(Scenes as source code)
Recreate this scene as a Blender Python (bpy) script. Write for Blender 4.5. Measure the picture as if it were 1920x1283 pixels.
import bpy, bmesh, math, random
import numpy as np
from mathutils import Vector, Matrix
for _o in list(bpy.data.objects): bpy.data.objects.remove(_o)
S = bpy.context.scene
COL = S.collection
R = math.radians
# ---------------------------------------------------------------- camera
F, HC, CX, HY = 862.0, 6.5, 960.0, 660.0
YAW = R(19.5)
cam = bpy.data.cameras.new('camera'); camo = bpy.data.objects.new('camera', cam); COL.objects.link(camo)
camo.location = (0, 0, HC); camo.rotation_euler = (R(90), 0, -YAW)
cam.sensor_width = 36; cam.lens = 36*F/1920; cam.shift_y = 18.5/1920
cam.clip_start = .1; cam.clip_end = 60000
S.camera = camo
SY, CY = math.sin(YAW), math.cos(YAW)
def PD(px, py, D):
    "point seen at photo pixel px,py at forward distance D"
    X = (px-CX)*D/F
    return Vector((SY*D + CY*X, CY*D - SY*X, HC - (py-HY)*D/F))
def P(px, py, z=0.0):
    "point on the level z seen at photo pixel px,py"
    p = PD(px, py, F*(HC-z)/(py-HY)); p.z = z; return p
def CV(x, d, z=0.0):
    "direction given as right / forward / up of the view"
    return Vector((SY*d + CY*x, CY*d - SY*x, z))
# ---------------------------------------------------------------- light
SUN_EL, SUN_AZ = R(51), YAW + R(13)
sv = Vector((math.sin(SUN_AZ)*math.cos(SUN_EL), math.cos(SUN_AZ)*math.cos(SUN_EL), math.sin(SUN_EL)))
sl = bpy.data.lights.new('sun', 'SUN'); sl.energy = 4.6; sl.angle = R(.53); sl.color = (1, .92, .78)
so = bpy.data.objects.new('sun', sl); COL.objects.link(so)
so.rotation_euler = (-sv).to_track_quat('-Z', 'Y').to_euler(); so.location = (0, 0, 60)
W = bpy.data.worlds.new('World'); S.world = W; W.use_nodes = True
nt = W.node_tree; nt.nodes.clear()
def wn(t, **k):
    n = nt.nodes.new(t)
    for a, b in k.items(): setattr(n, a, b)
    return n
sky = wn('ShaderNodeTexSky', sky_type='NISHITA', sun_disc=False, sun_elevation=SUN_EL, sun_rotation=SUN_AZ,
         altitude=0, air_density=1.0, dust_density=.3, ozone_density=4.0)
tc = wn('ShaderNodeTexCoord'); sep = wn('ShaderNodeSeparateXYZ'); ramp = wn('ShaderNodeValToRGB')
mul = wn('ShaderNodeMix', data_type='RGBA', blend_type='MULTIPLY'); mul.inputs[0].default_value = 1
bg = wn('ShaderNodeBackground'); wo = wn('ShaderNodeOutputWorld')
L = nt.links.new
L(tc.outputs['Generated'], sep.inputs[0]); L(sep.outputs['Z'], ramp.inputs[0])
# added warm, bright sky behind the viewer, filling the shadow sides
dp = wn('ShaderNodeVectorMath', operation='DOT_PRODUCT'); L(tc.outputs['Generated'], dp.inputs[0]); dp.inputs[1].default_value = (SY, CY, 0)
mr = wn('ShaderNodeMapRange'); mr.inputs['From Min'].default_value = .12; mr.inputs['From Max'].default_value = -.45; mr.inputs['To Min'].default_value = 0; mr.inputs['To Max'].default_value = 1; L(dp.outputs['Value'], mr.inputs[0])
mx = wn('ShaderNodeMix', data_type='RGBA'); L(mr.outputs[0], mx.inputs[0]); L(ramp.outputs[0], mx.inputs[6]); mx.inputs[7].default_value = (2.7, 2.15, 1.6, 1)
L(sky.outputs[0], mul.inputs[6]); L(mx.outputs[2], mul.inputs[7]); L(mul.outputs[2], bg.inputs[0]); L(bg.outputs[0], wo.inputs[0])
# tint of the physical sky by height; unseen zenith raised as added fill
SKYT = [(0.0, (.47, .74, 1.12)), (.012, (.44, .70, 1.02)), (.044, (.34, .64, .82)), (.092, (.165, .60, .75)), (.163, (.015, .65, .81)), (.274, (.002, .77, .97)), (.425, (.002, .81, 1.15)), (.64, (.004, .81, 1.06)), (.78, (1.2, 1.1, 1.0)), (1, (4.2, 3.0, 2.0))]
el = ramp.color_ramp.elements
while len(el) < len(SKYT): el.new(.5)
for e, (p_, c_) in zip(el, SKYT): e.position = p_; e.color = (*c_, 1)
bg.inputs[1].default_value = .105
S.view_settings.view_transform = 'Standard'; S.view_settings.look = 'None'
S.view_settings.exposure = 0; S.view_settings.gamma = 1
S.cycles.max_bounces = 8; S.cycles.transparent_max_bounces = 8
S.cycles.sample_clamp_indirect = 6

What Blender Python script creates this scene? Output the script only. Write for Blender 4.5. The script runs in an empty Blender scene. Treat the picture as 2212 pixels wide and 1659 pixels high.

● Exercise prompt
Copy out the material word for word and line for line.

● Correct answer
Recreate this scene as a Blender Python (bpy) script. Write for Blender 4.5. Measure the picture as if it were 1920x1283 pixels.
import bpy, bmesh, math, random
import numpy as np
from mathutils import Vector, Matrix
for _o in list(bpy.data.objects): bpy.data.objects.remove(_o)
S = bpy.context.scene
COL = S.collection
R = math.radians
# ---------------------------------------------------------------- camera
F, HC, CX, HY = 862.0, 6.5, 960.0, 660.0
YAW = R(19.5)
cam = bpy.data.cameras.new('camera'); camo = bpy.data.objects.new('camera', cam); COL.objects.link(camo)
camo.location = (0, 0, HC); camo.rotation_euler = (R(90), 0, -YAW)
cam.sensor_width = 36; cam.lens = 36*F/1920; cam.shift_y = 18.5/1920
cam.clip_start = .1; cam.clip_end = 60000
S.camera = camo
SY, CY = math.sin(YAW), math.cos(YAW)
def PD(px, py, D):
    "point seen at photo pixel px,py at forward distance D"
    X = (px-CX)*D/F
    return Vector((SY*D + CY*X, CY*D - SY*X, HC - (py-HY)*D/F))
def P(px, py, z=0.0):
    "point on the level z seen at photo pixel px,py"
    p = PD(px, py, F*(HC-z)/(py-HY)); p.z = z; return p
def CV(x, d, z=0.0):
    "direction given as right / forward / up of the view"
    return Vector((SY*d + CY*x, CY*d - SY*x, z))
# ---------------------------------------------------------------- light
SUN_EL, SUN_AZ = R(51), YAW + R(13)
sv = Vector((math.sin(SUN_AZ)*math.cos(SUN_EL), math.cos(SUN_AZ)*math.cos(SUN_EL), math.sin(SUN_EL)))
sl = bpy.data.lights.new('sun', 'SUN'); sl.energy = 4.6; sl.angle = R(.53); sl.color = (1, .92, .78)
so = bpy.data.objects.new('sun', sl); COL.objects.link(so)
so.rotation_euler = (-sv).to_track_quat('-Z', 'Y').to_euler(); so.location = (0, 0, 60)
W = bpy.data.worlds.new('World'); S.world = W; W.use_nodes = True
nt = W.node_tree; nt.nodes.clear()
def wn(t, **k):
    n = nt.nodes.new(t)
    for a, b in k.items(): setattr(n, a, b)
    return n
sky = wn('ShaderNodeTexSky', sky_type='NISHITA', sun_disc=False, sun_elevation=SUN_EL, sun_rotation=SUN_AZ,
         altitude=0, air_density=1.0, dust_density=.3, ozone_density=4.0)
tc = wn('ShaderNodeTexCoord'); sep = wn('ShaderNodeSeparateXYZ'); ramp = wn('ShaderNodeValToRGB')
mul = wn('ShaderNodeMix', data_type='RGBA', blend_type='MULTIPLY'); mul.inputs[0].default_value = 1
bg = wn('ShaderNodeBackground'); wo = wn('ShaderNodeOutputWorld')
L = nt.links.new
L(tc.outputs['Generated'], sep.inputs[0]); L(sep.outputs['Z'], ramp.inputs[0])
# added warm, bright sky behind the viewer, filling the shadow sides
dp = wn('ShaderNodeVectorMath', operation='DOT_PRODUCT'); L(tc.outputs['Generated'], dp.inputs[0]); dp.inputs[1].default_value = (SY, CY, 0)
mr = wn('ShaderNodeMapRange'); mr.inputs['From Min'].default_value = .12; mr.inputs['From Max'].default_value = -.45; mr.inputs['To Min'].default_value = 0; mr.inputs['To Max'].default_value = 1; L(dp.outputs['Value'], mr.inputs[0])
mx = wn('ShaderNodeMix', data_type='RGBA'); L(mr.outputs[0], mx.inputs[0]); L(ramp.outputs[0], mx.inputs[6]); mx.inputs[7].default_value = (2.7, 2.15, 1.6, 1)
L(sky.outputs[0], mul.inputs[6]); L(mx.outputs[2], mul.inputs[7]); L(mul.outputs[2], bg.inputs[0]); L(bg.outputs[0], wo.inputs[0])
# tint of the physical sky by height; unseen zenith raised as added fill
SKYT = [(0.0, (.47, .74, 1.12)), (.012, (.44, .70, 1.02)), (.044, (.34, .64, .82)), (.092, (.165, .60, .75)), (.163, (.015, .65, .81)), (.274, (.002, .77, .97)), (.425, (.002, .81, 1.15)), (.64, (.004, .81, 1.06)), (.78, (1.2, 1.1, 1.0)), (1, (4.2, 3.0, 2.0))]
el = ramp.color_ramp.elements
while len(el) < len(SKYT): el.new(.5)
for e, (p_, c_) in zip(el, SKYT): e.position = p_; e.color = (*c_, 1)
bg.inputs[1].default_value = .105
S.view_settings.view_transform = 'Standard'; S.view_settings.look = 'None'
S.view_settings.exposure = 0; S.view_settings.gamma = 1
S.cycles.max_bounces = 8; S.cycles.transparent_max_bounces = 8
S.cycles.sample_clamp_indirect = 6

What Blender Python script creates this scene? Output the script only. Write for Blender 4.5. The script runs in an empty Blender scene. Treat the picture as 2212 pixels wide and 1659 pixels high.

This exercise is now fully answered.